[Extracted entries start]

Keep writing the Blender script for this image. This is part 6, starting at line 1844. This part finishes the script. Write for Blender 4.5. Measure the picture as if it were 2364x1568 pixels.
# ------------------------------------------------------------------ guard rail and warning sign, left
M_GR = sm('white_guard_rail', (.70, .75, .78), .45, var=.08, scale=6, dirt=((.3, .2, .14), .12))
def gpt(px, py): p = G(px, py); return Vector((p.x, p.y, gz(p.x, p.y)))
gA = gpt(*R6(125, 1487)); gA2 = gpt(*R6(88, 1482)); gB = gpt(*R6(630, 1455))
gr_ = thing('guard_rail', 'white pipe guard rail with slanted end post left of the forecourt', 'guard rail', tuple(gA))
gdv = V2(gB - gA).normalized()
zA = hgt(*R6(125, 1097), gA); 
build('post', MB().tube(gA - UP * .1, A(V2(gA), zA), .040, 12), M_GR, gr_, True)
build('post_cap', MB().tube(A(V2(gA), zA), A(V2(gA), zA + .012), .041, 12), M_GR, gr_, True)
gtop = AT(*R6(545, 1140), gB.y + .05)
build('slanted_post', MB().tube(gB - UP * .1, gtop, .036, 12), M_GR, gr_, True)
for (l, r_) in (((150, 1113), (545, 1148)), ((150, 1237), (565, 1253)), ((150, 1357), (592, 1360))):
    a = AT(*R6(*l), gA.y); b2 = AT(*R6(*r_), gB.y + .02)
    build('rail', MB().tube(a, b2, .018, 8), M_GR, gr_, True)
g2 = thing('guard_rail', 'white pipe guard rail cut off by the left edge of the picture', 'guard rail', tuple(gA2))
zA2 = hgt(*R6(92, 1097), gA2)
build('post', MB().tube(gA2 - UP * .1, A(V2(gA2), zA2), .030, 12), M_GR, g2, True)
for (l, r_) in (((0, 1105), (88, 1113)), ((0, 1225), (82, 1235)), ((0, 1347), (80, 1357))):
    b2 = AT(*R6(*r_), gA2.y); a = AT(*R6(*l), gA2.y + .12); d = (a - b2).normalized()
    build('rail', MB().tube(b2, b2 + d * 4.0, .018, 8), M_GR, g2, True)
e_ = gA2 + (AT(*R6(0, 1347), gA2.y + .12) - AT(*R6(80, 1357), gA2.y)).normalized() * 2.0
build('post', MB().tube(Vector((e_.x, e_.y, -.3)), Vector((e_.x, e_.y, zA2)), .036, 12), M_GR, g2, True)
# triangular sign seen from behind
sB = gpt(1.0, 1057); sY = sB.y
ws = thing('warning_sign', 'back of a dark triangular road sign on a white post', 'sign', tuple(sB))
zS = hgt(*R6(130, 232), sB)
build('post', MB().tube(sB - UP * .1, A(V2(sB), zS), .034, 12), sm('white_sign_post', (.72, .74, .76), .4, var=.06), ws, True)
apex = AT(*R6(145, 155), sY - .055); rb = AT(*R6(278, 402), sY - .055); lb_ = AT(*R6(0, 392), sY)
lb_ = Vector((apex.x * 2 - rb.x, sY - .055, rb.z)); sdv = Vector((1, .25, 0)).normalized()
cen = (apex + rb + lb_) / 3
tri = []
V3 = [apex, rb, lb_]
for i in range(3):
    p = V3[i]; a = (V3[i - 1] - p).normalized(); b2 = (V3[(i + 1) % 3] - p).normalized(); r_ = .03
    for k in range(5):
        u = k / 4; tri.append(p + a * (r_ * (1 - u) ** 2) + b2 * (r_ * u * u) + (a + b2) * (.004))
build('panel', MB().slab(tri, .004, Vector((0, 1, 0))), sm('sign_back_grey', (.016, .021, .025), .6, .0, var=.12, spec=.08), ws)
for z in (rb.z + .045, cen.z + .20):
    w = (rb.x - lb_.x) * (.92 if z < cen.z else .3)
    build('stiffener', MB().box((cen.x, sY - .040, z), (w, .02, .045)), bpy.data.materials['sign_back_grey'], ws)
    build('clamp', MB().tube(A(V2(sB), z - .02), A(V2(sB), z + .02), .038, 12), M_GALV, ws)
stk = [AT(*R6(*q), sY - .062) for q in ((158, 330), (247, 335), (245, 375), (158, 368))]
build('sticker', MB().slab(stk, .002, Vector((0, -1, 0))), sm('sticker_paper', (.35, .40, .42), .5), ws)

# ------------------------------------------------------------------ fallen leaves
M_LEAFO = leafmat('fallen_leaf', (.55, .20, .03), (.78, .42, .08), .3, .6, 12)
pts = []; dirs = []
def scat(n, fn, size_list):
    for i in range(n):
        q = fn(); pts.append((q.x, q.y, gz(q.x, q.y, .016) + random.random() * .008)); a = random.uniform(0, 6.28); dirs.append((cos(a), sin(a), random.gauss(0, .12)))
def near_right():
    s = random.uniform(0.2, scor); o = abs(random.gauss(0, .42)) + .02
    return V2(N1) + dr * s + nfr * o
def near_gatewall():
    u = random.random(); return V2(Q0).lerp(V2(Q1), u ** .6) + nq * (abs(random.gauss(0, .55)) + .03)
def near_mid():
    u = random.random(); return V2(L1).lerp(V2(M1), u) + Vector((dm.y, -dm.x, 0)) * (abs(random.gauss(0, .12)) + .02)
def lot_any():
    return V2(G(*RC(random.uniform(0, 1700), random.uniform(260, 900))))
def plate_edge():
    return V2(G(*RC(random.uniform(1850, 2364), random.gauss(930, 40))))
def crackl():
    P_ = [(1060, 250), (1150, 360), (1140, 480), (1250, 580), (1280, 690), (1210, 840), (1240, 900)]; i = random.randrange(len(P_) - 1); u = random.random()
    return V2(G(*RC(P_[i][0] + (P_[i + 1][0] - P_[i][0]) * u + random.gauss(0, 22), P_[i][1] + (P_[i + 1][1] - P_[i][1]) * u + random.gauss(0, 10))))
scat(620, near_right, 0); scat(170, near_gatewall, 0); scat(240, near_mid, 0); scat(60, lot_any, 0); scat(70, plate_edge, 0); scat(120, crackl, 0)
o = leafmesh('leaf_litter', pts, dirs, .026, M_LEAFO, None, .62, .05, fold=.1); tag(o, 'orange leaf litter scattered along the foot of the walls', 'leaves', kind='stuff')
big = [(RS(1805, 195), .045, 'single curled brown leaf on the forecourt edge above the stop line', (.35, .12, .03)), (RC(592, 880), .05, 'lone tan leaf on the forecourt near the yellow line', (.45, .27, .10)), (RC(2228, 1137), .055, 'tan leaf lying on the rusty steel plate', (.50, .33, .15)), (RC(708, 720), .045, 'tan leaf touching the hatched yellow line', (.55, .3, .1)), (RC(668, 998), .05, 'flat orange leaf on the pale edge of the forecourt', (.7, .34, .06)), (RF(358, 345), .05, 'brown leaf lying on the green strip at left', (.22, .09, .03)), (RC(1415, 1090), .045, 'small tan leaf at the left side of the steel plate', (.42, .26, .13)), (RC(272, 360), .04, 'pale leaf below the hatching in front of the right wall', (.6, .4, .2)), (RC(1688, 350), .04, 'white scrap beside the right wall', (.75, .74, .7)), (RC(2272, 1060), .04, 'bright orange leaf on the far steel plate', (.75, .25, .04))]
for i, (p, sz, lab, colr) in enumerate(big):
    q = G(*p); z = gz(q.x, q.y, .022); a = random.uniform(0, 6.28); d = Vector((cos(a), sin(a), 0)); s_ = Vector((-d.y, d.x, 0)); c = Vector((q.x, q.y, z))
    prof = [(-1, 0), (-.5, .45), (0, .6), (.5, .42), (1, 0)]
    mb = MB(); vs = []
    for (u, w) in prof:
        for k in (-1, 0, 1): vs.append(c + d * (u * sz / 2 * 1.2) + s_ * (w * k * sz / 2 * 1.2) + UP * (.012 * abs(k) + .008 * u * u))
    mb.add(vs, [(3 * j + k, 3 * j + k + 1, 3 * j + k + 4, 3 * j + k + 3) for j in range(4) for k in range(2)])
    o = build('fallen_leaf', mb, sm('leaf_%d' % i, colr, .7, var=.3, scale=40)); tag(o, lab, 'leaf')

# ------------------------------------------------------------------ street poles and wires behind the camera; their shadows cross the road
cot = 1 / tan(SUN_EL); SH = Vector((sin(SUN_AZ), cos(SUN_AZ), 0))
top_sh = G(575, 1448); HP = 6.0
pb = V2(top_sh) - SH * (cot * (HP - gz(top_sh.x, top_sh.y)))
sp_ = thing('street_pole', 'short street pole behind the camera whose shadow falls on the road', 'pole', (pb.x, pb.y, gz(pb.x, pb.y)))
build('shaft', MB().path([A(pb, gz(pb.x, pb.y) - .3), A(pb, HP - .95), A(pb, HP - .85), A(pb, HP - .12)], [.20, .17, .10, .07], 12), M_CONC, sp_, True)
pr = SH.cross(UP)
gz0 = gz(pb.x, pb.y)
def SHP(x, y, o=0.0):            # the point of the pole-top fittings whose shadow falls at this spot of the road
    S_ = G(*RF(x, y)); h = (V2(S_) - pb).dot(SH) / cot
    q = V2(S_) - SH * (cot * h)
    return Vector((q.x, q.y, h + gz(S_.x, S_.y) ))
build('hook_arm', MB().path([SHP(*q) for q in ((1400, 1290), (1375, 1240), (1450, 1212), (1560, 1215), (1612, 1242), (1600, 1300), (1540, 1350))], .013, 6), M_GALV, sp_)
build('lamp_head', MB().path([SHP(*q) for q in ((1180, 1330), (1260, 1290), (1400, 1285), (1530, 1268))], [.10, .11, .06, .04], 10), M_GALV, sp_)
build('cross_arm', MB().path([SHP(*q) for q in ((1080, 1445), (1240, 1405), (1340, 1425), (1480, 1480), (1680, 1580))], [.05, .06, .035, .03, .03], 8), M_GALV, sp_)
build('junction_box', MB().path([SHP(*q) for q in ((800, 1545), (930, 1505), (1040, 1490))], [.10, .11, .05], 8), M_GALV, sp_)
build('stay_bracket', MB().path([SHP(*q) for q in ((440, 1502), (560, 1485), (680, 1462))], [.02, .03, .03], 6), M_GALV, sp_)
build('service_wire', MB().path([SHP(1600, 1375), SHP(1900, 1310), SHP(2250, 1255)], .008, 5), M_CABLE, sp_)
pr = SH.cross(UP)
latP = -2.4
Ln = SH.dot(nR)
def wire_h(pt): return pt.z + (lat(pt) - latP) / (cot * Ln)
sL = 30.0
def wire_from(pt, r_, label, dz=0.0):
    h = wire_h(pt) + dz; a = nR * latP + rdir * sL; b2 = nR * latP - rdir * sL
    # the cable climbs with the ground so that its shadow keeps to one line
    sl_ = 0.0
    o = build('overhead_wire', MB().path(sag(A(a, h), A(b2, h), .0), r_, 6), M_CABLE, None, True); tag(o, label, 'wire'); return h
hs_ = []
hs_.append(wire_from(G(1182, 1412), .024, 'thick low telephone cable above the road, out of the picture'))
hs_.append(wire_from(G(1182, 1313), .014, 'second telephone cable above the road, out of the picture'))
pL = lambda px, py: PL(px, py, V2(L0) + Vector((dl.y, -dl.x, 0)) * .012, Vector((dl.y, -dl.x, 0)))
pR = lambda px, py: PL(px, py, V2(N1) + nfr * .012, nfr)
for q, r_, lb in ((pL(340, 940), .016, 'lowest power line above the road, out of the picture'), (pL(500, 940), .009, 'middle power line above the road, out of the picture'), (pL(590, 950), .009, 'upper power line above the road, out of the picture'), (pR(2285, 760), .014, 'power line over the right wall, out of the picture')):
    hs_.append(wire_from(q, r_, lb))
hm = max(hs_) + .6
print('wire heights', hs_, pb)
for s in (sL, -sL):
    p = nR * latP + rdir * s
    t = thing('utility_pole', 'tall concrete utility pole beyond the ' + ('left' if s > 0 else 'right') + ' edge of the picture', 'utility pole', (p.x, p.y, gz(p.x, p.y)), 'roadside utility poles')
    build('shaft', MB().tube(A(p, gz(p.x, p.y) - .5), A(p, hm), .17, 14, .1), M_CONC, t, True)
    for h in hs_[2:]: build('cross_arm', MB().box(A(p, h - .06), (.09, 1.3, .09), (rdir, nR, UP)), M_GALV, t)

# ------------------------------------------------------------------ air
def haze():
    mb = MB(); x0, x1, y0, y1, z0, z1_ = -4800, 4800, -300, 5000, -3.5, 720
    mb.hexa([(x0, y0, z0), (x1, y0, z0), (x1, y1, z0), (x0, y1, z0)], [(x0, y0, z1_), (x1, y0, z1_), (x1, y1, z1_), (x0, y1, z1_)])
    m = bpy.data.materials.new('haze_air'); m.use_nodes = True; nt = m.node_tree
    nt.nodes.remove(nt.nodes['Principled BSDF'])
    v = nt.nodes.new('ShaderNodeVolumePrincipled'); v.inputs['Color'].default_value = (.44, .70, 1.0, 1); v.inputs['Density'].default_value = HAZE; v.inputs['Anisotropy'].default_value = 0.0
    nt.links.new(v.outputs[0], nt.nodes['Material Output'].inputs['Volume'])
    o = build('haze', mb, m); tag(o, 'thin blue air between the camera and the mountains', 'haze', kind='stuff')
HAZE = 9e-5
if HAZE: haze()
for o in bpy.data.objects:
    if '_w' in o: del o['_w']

[Extracted entries end]
[Extracted entries start]

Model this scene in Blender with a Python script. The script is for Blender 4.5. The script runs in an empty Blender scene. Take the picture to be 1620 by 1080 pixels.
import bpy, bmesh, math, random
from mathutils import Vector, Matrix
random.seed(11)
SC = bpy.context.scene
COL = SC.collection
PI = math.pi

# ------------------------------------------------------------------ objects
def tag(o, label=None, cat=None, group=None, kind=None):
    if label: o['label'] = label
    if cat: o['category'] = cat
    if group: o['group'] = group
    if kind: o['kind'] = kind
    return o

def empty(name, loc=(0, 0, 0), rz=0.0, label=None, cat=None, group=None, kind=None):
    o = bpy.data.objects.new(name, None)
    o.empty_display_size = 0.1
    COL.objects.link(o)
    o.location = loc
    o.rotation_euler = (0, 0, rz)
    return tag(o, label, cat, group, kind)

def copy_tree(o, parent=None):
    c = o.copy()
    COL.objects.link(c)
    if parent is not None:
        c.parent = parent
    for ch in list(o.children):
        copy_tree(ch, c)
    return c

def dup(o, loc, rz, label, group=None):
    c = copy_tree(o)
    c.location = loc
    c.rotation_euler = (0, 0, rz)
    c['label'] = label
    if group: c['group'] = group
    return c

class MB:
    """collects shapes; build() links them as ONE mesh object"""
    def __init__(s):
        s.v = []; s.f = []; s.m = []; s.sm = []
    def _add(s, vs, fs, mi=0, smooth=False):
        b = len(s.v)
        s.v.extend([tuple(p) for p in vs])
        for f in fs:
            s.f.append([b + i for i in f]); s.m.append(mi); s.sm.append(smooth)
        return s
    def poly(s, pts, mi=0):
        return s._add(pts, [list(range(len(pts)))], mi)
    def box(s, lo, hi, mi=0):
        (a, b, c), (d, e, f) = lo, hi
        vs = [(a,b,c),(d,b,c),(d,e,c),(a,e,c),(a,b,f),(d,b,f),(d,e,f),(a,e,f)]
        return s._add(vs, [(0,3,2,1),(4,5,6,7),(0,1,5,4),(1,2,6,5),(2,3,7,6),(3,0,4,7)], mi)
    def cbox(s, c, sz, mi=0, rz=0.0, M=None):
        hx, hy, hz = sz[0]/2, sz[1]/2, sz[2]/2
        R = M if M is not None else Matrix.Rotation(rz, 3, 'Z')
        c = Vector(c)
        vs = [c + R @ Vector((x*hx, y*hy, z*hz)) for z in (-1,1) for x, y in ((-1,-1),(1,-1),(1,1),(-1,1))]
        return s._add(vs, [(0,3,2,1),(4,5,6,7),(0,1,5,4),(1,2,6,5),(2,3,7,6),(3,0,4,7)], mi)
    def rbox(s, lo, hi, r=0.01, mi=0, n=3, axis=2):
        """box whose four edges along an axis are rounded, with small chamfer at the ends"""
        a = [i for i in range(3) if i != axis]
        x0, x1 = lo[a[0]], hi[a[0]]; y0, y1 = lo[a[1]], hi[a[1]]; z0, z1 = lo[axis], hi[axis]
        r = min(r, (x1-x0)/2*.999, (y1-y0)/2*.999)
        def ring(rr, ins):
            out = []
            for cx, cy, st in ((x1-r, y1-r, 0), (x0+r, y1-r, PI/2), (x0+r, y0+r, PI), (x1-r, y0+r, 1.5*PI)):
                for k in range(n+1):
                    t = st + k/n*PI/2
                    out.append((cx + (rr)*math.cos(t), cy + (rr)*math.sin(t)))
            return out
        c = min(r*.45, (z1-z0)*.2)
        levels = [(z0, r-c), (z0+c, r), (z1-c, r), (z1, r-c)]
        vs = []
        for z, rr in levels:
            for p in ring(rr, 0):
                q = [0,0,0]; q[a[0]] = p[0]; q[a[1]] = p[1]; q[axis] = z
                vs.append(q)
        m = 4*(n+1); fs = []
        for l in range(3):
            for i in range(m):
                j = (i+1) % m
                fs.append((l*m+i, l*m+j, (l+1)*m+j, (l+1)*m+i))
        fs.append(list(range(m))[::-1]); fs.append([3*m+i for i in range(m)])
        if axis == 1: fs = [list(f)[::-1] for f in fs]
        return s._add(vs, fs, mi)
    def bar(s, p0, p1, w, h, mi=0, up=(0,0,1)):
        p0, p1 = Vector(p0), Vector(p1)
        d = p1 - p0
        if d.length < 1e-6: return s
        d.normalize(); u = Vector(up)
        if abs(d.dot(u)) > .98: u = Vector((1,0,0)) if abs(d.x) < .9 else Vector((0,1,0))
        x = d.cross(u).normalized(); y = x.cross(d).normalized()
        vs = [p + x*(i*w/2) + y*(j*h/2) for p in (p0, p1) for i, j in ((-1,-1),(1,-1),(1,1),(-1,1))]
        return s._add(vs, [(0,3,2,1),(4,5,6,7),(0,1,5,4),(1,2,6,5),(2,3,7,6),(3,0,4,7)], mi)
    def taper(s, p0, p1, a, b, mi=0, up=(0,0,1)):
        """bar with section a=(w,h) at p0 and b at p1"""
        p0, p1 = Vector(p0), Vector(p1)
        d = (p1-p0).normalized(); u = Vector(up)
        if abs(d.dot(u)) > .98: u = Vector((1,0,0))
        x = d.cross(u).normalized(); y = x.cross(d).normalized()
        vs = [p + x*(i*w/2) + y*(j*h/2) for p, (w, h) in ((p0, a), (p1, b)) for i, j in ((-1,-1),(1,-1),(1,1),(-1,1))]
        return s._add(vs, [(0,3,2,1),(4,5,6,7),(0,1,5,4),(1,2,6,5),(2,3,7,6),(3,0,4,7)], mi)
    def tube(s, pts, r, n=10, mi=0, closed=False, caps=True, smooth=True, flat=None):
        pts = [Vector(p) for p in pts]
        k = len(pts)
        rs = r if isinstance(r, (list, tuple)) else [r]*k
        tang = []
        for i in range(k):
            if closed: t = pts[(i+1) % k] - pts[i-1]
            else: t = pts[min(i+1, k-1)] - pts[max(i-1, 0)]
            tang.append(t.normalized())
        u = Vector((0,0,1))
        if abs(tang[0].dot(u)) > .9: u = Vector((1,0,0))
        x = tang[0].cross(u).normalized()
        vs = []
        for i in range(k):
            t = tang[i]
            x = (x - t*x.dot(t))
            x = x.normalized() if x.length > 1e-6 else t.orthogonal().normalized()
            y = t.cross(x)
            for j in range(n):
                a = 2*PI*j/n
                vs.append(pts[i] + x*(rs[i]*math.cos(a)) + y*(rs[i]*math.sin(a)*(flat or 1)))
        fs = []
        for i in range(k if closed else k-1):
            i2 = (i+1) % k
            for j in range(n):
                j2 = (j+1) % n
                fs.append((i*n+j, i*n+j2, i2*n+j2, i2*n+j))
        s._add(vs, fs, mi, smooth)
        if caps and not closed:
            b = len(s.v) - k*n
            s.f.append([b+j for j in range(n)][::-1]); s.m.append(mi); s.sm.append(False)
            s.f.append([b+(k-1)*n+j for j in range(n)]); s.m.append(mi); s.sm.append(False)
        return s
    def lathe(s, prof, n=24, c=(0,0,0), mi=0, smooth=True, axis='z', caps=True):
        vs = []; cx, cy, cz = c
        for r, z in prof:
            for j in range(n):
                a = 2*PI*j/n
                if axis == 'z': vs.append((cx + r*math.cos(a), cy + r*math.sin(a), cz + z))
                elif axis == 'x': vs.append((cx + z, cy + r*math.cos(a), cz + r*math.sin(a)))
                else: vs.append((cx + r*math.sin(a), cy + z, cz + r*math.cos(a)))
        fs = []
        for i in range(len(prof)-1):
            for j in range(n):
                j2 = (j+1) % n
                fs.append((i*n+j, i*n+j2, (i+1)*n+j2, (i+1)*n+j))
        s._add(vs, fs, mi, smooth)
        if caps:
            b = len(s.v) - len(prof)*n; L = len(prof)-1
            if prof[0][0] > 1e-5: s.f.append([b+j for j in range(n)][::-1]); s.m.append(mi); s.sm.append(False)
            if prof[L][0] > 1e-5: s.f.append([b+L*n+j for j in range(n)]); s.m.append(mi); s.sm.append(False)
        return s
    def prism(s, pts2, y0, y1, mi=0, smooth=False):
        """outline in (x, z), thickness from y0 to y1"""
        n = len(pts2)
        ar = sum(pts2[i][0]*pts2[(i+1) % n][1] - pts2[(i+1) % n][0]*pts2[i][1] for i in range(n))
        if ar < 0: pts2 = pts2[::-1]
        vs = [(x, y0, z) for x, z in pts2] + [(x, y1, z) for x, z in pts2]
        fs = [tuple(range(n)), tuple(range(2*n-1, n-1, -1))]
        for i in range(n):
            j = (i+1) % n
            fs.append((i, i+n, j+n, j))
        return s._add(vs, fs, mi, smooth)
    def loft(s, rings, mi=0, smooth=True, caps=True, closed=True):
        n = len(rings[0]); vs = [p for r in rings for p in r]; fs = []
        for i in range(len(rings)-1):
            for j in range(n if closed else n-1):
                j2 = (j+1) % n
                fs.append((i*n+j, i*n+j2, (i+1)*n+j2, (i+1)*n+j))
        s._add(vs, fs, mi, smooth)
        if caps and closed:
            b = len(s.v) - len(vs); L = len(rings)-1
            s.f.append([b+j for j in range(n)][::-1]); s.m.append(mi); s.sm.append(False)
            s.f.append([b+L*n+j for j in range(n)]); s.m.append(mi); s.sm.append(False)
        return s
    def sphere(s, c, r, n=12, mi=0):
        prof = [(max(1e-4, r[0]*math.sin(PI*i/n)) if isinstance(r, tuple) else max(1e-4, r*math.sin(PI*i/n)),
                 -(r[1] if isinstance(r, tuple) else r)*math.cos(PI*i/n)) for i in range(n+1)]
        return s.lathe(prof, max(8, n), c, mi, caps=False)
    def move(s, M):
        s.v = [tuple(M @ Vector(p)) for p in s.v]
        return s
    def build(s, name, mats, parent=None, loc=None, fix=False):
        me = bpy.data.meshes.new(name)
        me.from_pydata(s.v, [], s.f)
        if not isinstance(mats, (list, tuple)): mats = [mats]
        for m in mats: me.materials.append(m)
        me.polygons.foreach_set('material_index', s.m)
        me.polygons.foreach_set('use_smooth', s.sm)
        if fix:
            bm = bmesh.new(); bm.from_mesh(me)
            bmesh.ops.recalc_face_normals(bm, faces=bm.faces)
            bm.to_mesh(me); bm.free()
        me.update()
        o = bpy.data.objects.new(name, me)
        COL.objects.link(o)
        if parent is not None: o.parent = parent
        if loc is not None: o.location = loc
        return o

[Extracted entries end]

Prompt: Print exactly the lines above from the one with "Model this scene" to the one with "PI = math.pi", including both.

Exercise response:
Model this scene in Blender with a Python script. The script is for Blender 4.5. The script runs in an empty Blender scene. Take the picture to be 1620 by 1080 pixels.
import bpy, bmesh, math, random
from mathutils import Vector, Matrix
random.seed(11)
SC = bpy.context.scene
COL = SC.collection
PI = math.pi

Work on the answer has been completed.